Os movimentos que defendem a igualdade de gênero muitas vezes têm sido acusados de colocar os homens em posição de permanente defensiva, deixando-os inseguros sobre como agir e sobre o seu lugar na conversa, ao não reconhecer que nem todos os homens são iguais. O que você acha disso?
Todos os movimentos que surgiram fizeram um ótimo trabalho criando conscientização e principalmente apontando maus comportamentos. No que acho que não fomos muito bons, foi em reconhecer que nem todos os homens são assim, e isso fez com que a maioria deles entrasse em defensiva, com medo de dizer a coisa errada, de serem acusados. Educação e conscientização são muito importantes no processo. Falamos da regra de platina – e não da de ouro. A de ouro é “não faça aos outros o que não gostaria que fizessem com você” e a de platina é “faça aos outros o que gostaria que fizessem com você”. Porque as pessoas são diferentes. O que é apropriado para mim, pode não ser para você. O que estamos procurando fazer é orientar mulheres para que se, em algum momento, um homem a fizer se sentir desconfortável, que ela lhe diga. Antes que isso se torne uma questão. Ou uma denúncia. Ter times, nas empresas, mais diversos, facilita a maior compreensão entre as pessoas. Se você não se coloca no lugar do outro, dificilmente vai entender como o outro se sente. Simpatia é diferente de empatia. Empatia é o que move o mundo e, olhando para o futuro da masculinidade, é importante considerar tudo isso porque pelo menos 36% dos homens dizem que a cultura espera deles que eles sejam fortes, todo-poderosos, masculinos. Mas o fato é que os melhores líderes hoje têm qualidades femininas. Qualidades masculinas seriam ser assertivo, agressivo, linear, analítico. E qualidades femininas seriam, por exemplo, ser colaborativo, cuidador, ter paixão. São necessidades para a grande liderança hoje. Estamos trabalhando nisso. Criamos uma campanha chamada Make Equality Moves, em que abordamos microssentividade, microagressões e como criar microações para transformar. Dar passos adiante.

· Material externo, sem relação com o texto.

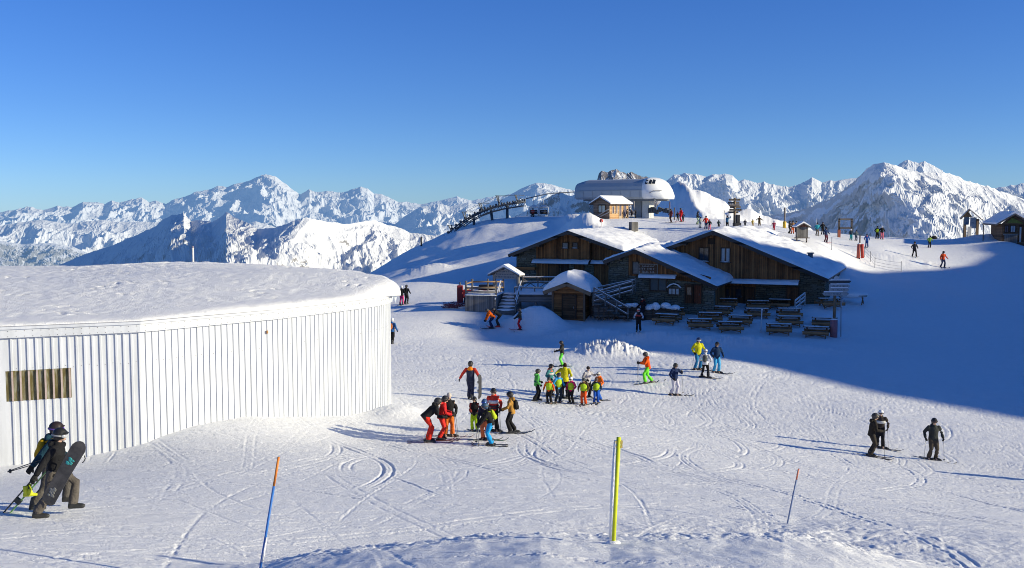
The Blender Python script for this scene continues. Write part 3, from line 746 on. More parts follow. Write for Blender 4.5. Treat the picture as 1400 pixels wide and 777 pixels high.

Como o Cannes Lions, por exemplo, evoluiu, na sua visão, em relação à igualdade de gênero?
Estamos em Cannes há seis anos, e começamos com o Girls’ Lounge. Se fizermos um balanço, temos hoje as mesmos questões – como igualdade salarial, representação feminina no palco, representação real de mulheres e meninas em anúncios -, mas o que mudou é que estamos mais conscientes dessas questões e estamos mais focados em soluções. Estamos indo para além da conversa, para criar soluções para mudanças e ações de responsabilidade. Estamos transformando a mudança em uma escolha consciente.
Que marcas hoje são parceiras do projeto, ajudando a mantê-lo forte?
Temos mais de 40 parceiros no FQ Lounge, comprometidos com o avanço da igualdade, desde empresas de mídia como o The New York Times, até empresas de serviços financeiros como o Citibank, a empresas de consultoria como a PwC. Gosto de dizer que somos movidos a colaboração, “powered by collaboration”, e não a dinheiro. Juntos vamos mais longe, e mais rápido.